How to safely remove all wayland components from Manjaro XFCE?

I have installed the minimum version of Manjaro XFCE in an old computer, and am happy with the results. I have noticed that it is using X.Org, but Wayland libraries are also installed.

I don’t need Wayland at the moment, and would like to remove it completely to save hard disk space and also some internet bandwidth during updates. How to safely remove the components of Wayland?

Edit: I don’t want to start a flame war between X.Org and Wayland users. I am happy with the default X.Org, and don’t need Wayland right now.

That would be of interest to me as well.
I am pretty much in the same situation, having Manjaro XFCE installed on an old computer with an ancient graphics card not supported by Wayland.

So thank you first for making me aware that Wayland packages are installed regardless of Wayland being used or not.
As a start, I just did pacman -Qs wayland and found the following:

local/egl-wayland 1.1.6-1
    EGLStream-based Wayland external platform
local/libva 2.10.0-1
    Video Acceleration (VA) API for Linux
local/qt5-wayland 5.15.2-1 (qt qt5)
    Provides APIs for Wayland
local/wayland 1.19.0-1
    A computer display server protocol
local/wayland-protocols 1.20-1
    Specifications of extended Wayland protocols

Am I correct in the assumption that there are more Wayland related packages present on the system?
For these packages mentioned above, it looks like they are deeply anchored in the system as trying to remove any of them would break a lot of dependencies.

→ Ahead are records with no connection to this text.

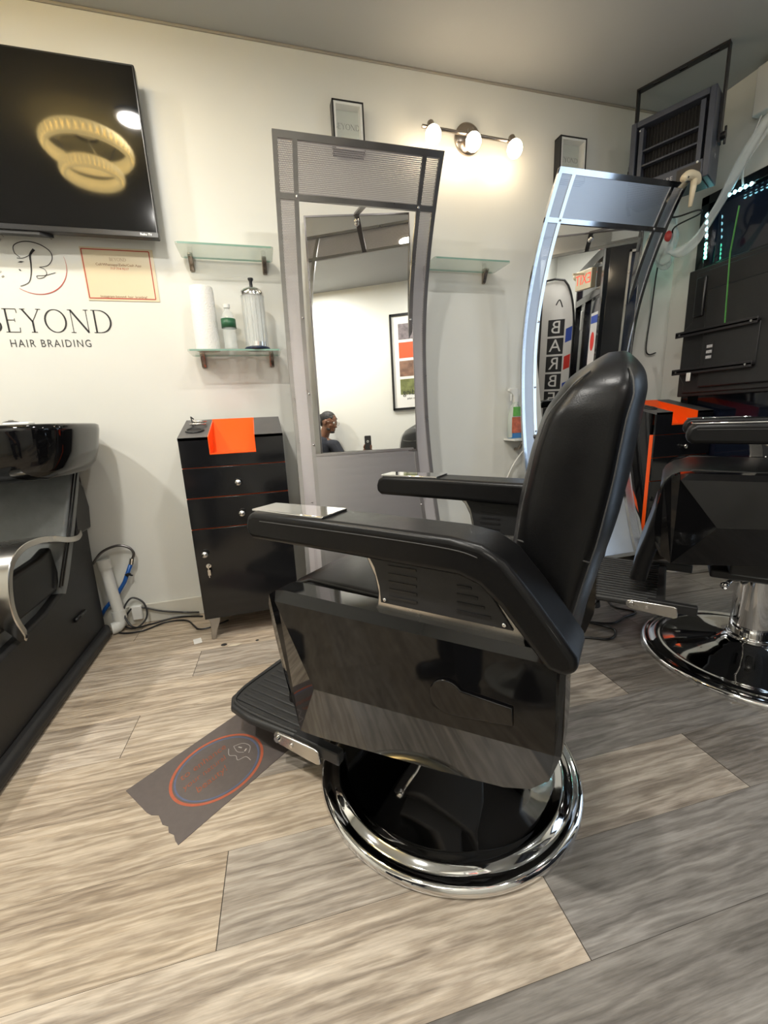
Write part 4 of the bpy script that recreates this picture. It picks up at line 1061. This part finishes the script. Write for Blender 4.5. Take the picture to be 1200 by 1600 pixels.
# ------------------------------------------------------------------ unit heater hung from the ceiling
hdir = Vector((.44, -.90, 0)).normalized()
ht = thing('unit_heater', 'dark blue fan heater hung from the ceiling on a steel yoke in the corner', 'heater', (2.195, 2.018, 2.13), math.atan2(hdir.y, hdir.x))
HW, HH, HD = .188, .385, .17     # local x along face, -y towards the room
bm = bmesh.new()
fw = .028
for a in ((-HW, -HW+fw, 0, HH), (HW-fw, HW, 0, HH), (-HW+fw, HW-fw, HH-fw, HH), (-HW+fw, HW-fw, 0, .085)): box(bm, a[0], a[1], 0, HD, a[2], a[3])
box(bm, -HW+fw, HW-fw, HD-.01, HD, .085, HH-fw)
obj('housing', bm, navy, ht, bevel=.004)
bm = bmesh.new()
for k in range(19):
    x = -HW+fw+.012+k*.0152; box(bm, x, x+.002, .05, .055, .085, HH-fw)
obj('grille', bm, plast, ht)
for k, z in enumerate((.165, .235)):
    obj('louvre_blade', bx(-HW+fw+.02, HW-fw-.02, .012, .045, z, z+.008), navy, ht, rot=None)
obj('louvre_side', bx(-HW+fw+.014, -HW+fw+.034, .006, .05, .085, HH-fw-.01), navy, ht)
obj('louvre_side', bx(HW-fw-.034, HW-fw-.014, .006, .05, .085, HH-fw-.01), navy, ht)
obj('dark_interior', bx(-HW+fw, HW-fw, .06, .064, .085, HH-fw), pbr('interior_shade_black', (.006, .005, .005), .8, noise=.1), ht)  # near-black sheet stands in for the shade inside the hollow housing
obj('nameplate', bx(.05, HW-.035, -.0015, .0, .02, .07), pbr('brown_plate', (.03, .025, .022), .4, noise=.1), ht)
obj('maker_name', text_bm('TEMPWARE', .028, wallM(-.04, -.001, .045), .0004), pbr('pale_print', (.45, .45, .5), .4, noise=.05), ht)
Ms = Matrix.Translation((HW+.0008, .09, .14)) @ Matrix.Rotation(PI/2, 4, 'Z') @ Matrix.Rotation(PI/2, 4, 'X')
bm = text_bm('Y', .035, Ms @ Matrix.Translation((0, .02, 0)), .0003); join_bm(bm, text_bm('M', .03, Ms @ Matrix.Translation((0, -.03, 0)), .0003)); obj('side_mark', bm, MATS['pale_print'], ht)
bm = bmesh.new(); ball(bm, (HW-.05, -.004, .075), .006, 10); ball(bm, (-HW+.045, .0, HH-.05), .004, 8); obj('indicator_screw', bm, white_p, ht)
Zt = ZC-2.13
bm = bmesh.new(); yb = .10
box(bm, -HW-.014, -HW-.006, yb-.020, yb+.020, .16, Zt-.004); box(bm, HW+.006, HW+.014, yb-.020, yb+.020, .16, Zt-.004)
bm.verts.index_update(); yk = objs('yoke_strap', bm, yoke_m, ht)[0]
# slotted top bar made of two rails and bridges
bm = bmesh.new(); xs_ = [-HW-.014, -.13, -.095, -.01, .025, .12, .155, HW+.014]
for i in range(0, 7):
    a, b_ = xs_[i], xs_[i+1]
    if i % 2 == 0: box(bm, a, b_, yb-.020, yb+.020, Zt-.008, Zt)
    else: box(bm, a, b_, yb-.020, yb-.009, Zt-.008, Zt); box(bm, a, b_, yb+.009, yb+.020, Zt-.008, Zt)
obj('slotted_bar', bm, yoke_m, yk)
for s_ in (-1, 1):
    bm = bmesh.new(); cyl(bm, (s_*(HW+.010), yb, .19), (s_*(HW+.035), yb, .19), .017, .02, 12); box(bm, *sorted((s_*(HW+.026), s_*(HW+.036))), yb-.006, yb+.006, .15, .23); obj('wing_knob', bm, plast_s, yk, bevel=.003)
bm = lathe([(0, HD), (.13, HD), (.13, HD+.04), (.10, HD+.06), (0, HD+.065)], 32, M=Matrix.Rotation(-PI/2, 4, 'X')); bmesh.ops.translate(bm, vec=(0, 0, .20), verts=bm.verts[:]); obj('fan_cowl', bm, navy, ht, smooth=True, auto=40)
bm = tube(spline([(-HW-.0, HD-.03, .16), (-HW-.04, HD-.0, .13), (-HW-.055, HD+.01, .06), (-HW-.04, HD, .0)], 6), .008, 8); obj('power_conduit', bm, plast_s, ht, smooth=True)
cb = obj('heater_cable', tube(spline([(2.40, 2.16, 2.14), (2.405, 2.17, 2.09), (2.44, 2.14, 2.075), (2.52, 2.08, 2.09), (2.53, 2.08, 2.07), (2.45, 2.16, 2.03), (2.48, 2.2, 1.98), (2.52, 2.31, 1.9), (2.53, 2.345, 1.6), (2.515, 2.345, 1.4), (2.54, 2.345, 1.35), (2.6, 2.345, 1.36)], 6), .0045, 6), plast_s, smooth=True)
tag(cb, 'thin black wire running from the heater down the corner', 'cable')
# white control box on the right wall near the ceiling
cbx = thing('control_box', 'white control box high on the right wall with a cable below', 'control box', (XR, 1.885, 2.47))
obj('case', bx(-.05, 0, -.09, .06, 0, .22), white_p, cbx, bevel=.006)
obj('cable', tube(spline([(-.02, .03, 0), (-.02, .07, -.10), (-.02, .09, -.22), (-.02, .08, -.3)], 6), .005, 8), white_p, cbx, smooth=True)

# ------------------------------------------------------------------ big screen hanging in the window, seen from the back
XT = 2.60
bt_ = thing('window_television', 'large television seen from behind, hanging in the right window, with two wall-mount rails', 'television', (XT, 1.60, 1.06))
y1, y0 = .56, -.55
bm = bmesh.new(); box(bm, -.0, .02, y0, y1, 0, .735); obj('rear_shell', bm, plast, bt_, bevel=.006)
bm = prism(([(y1-.04, .02), (y1-.04, .08), (y1-.01, .13), (y1-.01, .40), (y1-.06, .44), (y1-.06, .71), (y0+.05, .71), (y0+.05, .02)]), lambda y, z: (-.012, y, z), lambda y, z: (.0, y, z)); obj('stepped_cover', bm, plast, bt_, bevel=.006)
obj('electronics_bay', bx(-.032, -.012, y0+.25, y1-.15, .05, .60), plast, bt_, bevel=.008)
obj('speaker_bay', bx(-.028, -.012, y1-.13, y1-.07, .46, .68), plast_s, bt_, bevel=.008)
obj('port_cover', bx(-.038, -.032, .10, .38, .15, .37), plast, bt_, bevel=.004)
for z in (.365, .145):
    bm = bx(-.062, -.034, .10, .56, z, z+.012); box(bm, -.062, -.058, .10, .56, z-.012, z+.022); 
    r_ = obj('mount_rail', bm, yoke_m, bt_, bevel=.002)
    bm = bmesh.new()
    for y in (.13, .53): cyl(bm, (-.066, y, z+.004), (-.06, y, z+.004), .006, .006, 8)
    bm.verts.index_update(); objs('rail_screw', bm, steel, r_)
lb = obj('rating_label', bx(-.0405, -.038, .33, .375, .20, .30), pbr('label_dark', (.02, .02, .022), .4, noise=.1), bt_)
bm = bmesh.new()
for k in range(3): box(bm, -.0412, -.0405, .336, .369, .21+.03*k, .21+.03*k+.016)
obj('label_print', bm, pbr('label_pale', (.45, .45, .47), .5, noise=.7, nscale=120), lb)
bm = bx(-.070, -.062, .43, .455, .09, .140); obj('white_latch', bm, white_p, bt_, bevel=.003)
# green strap
st = obj('strap', tube([(2.535, 1.865, 2.02), (2.532, 1.88, 1.80), (2.530, 1.86, 1.445)], .006, 6, flat=.35), green_s); tag(st, 'green and yellow strap hanging over the back of the window television', 'strap')
# LED strips around the window
def led(name, pts, mat, label, n):
    t = thing(name, label, 'LED strip', pts[0], group='LED strips on the window frame')
    P0 = Vector(pts[0]); P1 = Vector(pts[1]); d = P1-P0
    obj('tape', tube([(0, 0, 0), tuple(d)], .005, 6), white_p, t)
    for k in range(n):
        c = d*((k+.5)/n); bm = bmesh.new(); ball(bm, (c.x-.006, c.y, c.z), .0085, 8, (.7, 1, 1.25)); obj('led_bead', bm, mat, t, smooth=True)
led('led_strip', ((2.678, 2.150, 2.12), (2.678, 2.135, 1.97)), led_b, 'short vertical ice-green LED strip at the upper left of the dark window', 4)
led('led_strip', ((2.678, 2.135, 1.955), (2.678, 2.130, 1.86)), led_g, 'short vertical bright green LED strip at the left edge of the dark window', 4)
led('led_strip', ((2.675, 2.04, 2.155), (2.675, 1.90, 2.155)), led_b, 'horizontal ice-blue LED strip along the top of the dark window', 5)
# polythene drape
rings = []
pth = spline([(2.60, 1.78, 2.40), (2.58, 1.86, 2.28), (2.56, 1.93, 2.15), (2.54, 2.0, 2.03), (2.52, 2.08, 1.93), (2.48, 2.17, 1.90), (2.45, 2.24, 1.97)], 6)
bm = bmesh.new(); L0 = []
for i, p in enumerate(pth):
    k = i/(len(pth)-1); w_ = .040-.014*math.sin(PI*k)+.008*math.sin(9*k); row = []
    for j in range(7):
        a = (j/6-.5)*2; row.append(bm.verts.new((p.x+.02*math.sin(3*a+6*k)-.01, p.y+a*w_*.55, p.z+a*w_*.85)))
    L0.append(row)
for A, B in zip(L0, L0[1:]):
    for j in range(6): bm.faces.new((A[j], A[j+1], B[j+1], B[j]))
o = obj('plastic_sheet', bm, poly, smooth=True); tag(o, 'twisted strip of cloudy plastic sheeting strung across the dark window corner', 'plastic sheet')
md = o.modifiers.new('s', 'SOLIDIFY'); md.thickness = .001
bg_ = thing('plastic_bag', 'cloudy plastic bag with a red spot hung in the corner beside the right mirror', 'bag', (2.47, 2.23, 1.86))
bm = bmesh.new(); bmesh.ops.create_icosphere(bm, subdivisions=4, radius=1)
for q in bm.verts:
    n = q.co.copy(); k = 1+.10*math.sin(7*n.z+3*n.x)+.07*math.sin(11*n.x+5*n.y)
    q.co = Vector((n.x*.055*k, n.y*.06*k, .13+n.z*.14*k*(1-.15*n.z)))
obj('bag_body', bm, poly, bg_, smooth=True)
bm = bmesh.new(); ball(bm, (-.035, -.045, .13), .028, 14, (.6, .8, 1.1)); obj('red_spot', bm, pbr('red_plastic', (.5, .05, .05), .4, noise=.1), bg_, smooth=True)

# cable and plug on the floor between the chairs
cb = thing('extension_lead', 'dark cable with a white and black plug lying on the floor between the chairs', 'cable', (1.41, 1.53, 0))
pts = [(1.30, 1.62), (1.41, 1.53), (1.48, 1.42), (1.40, 1.36), (1.32, 1.40), (1.24, 1.44)]
obj('lead', tube(spline([(x-1.41, y-1.53, .006) for x, y in pts], 7), .0055, 8), plast_s, cb, smooth=True)
pts = [(1.42, 1.52), (1.52, 1.47), (1.62, 1.50), (1.71, 1.52), (1.66, 1.60), (1.68, 1.70), (1.55, 1.75)]
obj('lead', tube(spline([(x-1.41, y-1.53, .006) for x, y in pts], 7), .005, 8), plast_s, cb, smooth=True)
obj('plug', bx(-.028, .02, -.018, .018, .0, .026), plast_s, cb, bevel=.005); obj('plug_cap', bx(-.026, .018, -.016, .016, .026, .034), white_p, cb, bevel=.004)

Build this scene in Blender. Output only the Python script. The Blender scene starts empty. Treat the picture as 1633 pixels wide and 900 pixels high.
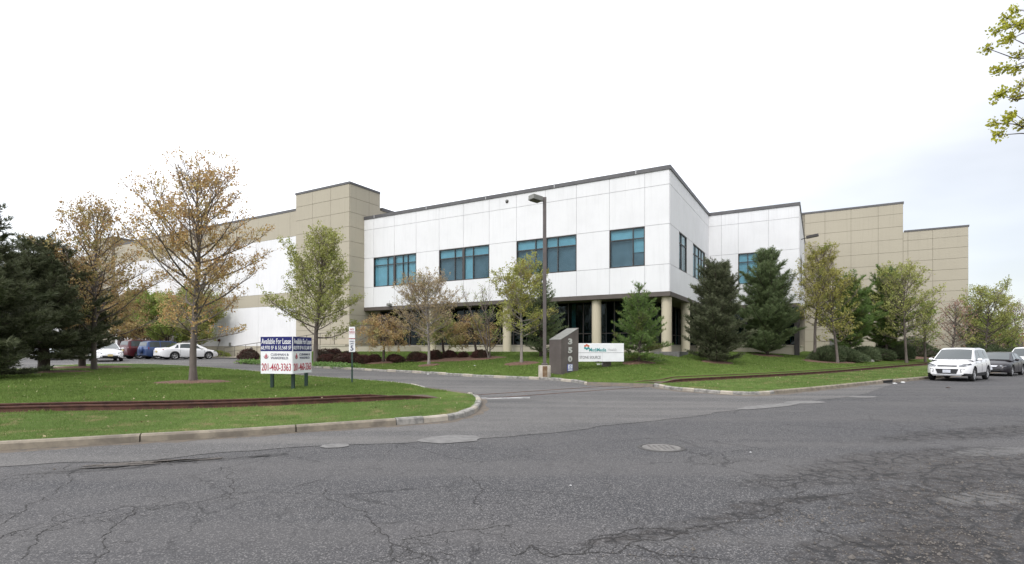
import bpy, bmesh, math, random
import numpy as np
from mathutils import Vector, Matrix
from mathutils.geometry import delaunay_2d_cdt

random.seed(7)
rng = np.random.default_rng(7)
scene = bpy.context.scene
col = scene.collection
PI = math.pi
R = math.radians

# ---------------------------------------------------------------- camera
EYE = 1.6
FOC = 847.0
cam_d = bpy.data.cameras.new('camera')
cam = bpy.data.objects.new('camera', cam_d)
col.objects.link(cam)
cam.location = (0, 0, EYE)
cam.rotation_euler = (R(90), 0, 0)
cam_d.sensor_width = 36.0
cam_d.lens = 36.0 * FOC / 1633.0
cam_d.shift_y = (557.0 - 450.0) / 1633.0
cam_d.clip_start = 0.1
cam_d.clip_end = 5000
scene.camera = cam

# ---------------------------------------------------------------- light
scene.view_settings.view_transform = 'Standard'
scene.view_settings.look = 'None'
scene.view_settings.exposure = 0.0
scene.view_settings.gamma = 1.0
SUN_EL, SUN_AZ = R(48), R(200)      # azimuth clockwise from +Y
world = bpy.data.worlds.new('World')
scene.world = world
world.use_nodes = True
wn, wl = world.node_tree.nodes, world.node_tree.links
wn.clear()
w_out = wn.new('ShaderNodeOutputWorld')
w_sky = wn.new('ShaderNodeTexSky')
w_sky.sky_type = 'NISHITA'
w_sky.sun_disc = False
w_sky.sun_elevation = SUN_EL
w_sky.sun_rotation = SUN_AZ
w_b1 = wn.new('ShaderNodeBackground')
w_b1.inputs['Strength'].default_value = 0.05
wl.new(w_sky.outputs[0], w_b1.inputs['Color'])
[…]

Plus, it looks like more and more applications that use the graphical desktop, are configured with both X.Org and Wayland as a dependency.
One example is the mpv media player:

:: removing wayland breaks dependency 'wayland' required by mpv

Hi, Wayland and related stuff are installed as dependencies of other system required packages. The most important ones are Mesa and GTK3. Even if you are using XOrg, you will have to deal with them if you don’t want to break something. I’ve tried to do it myself, and I don’t really recommend it if you want to stay away from future issues.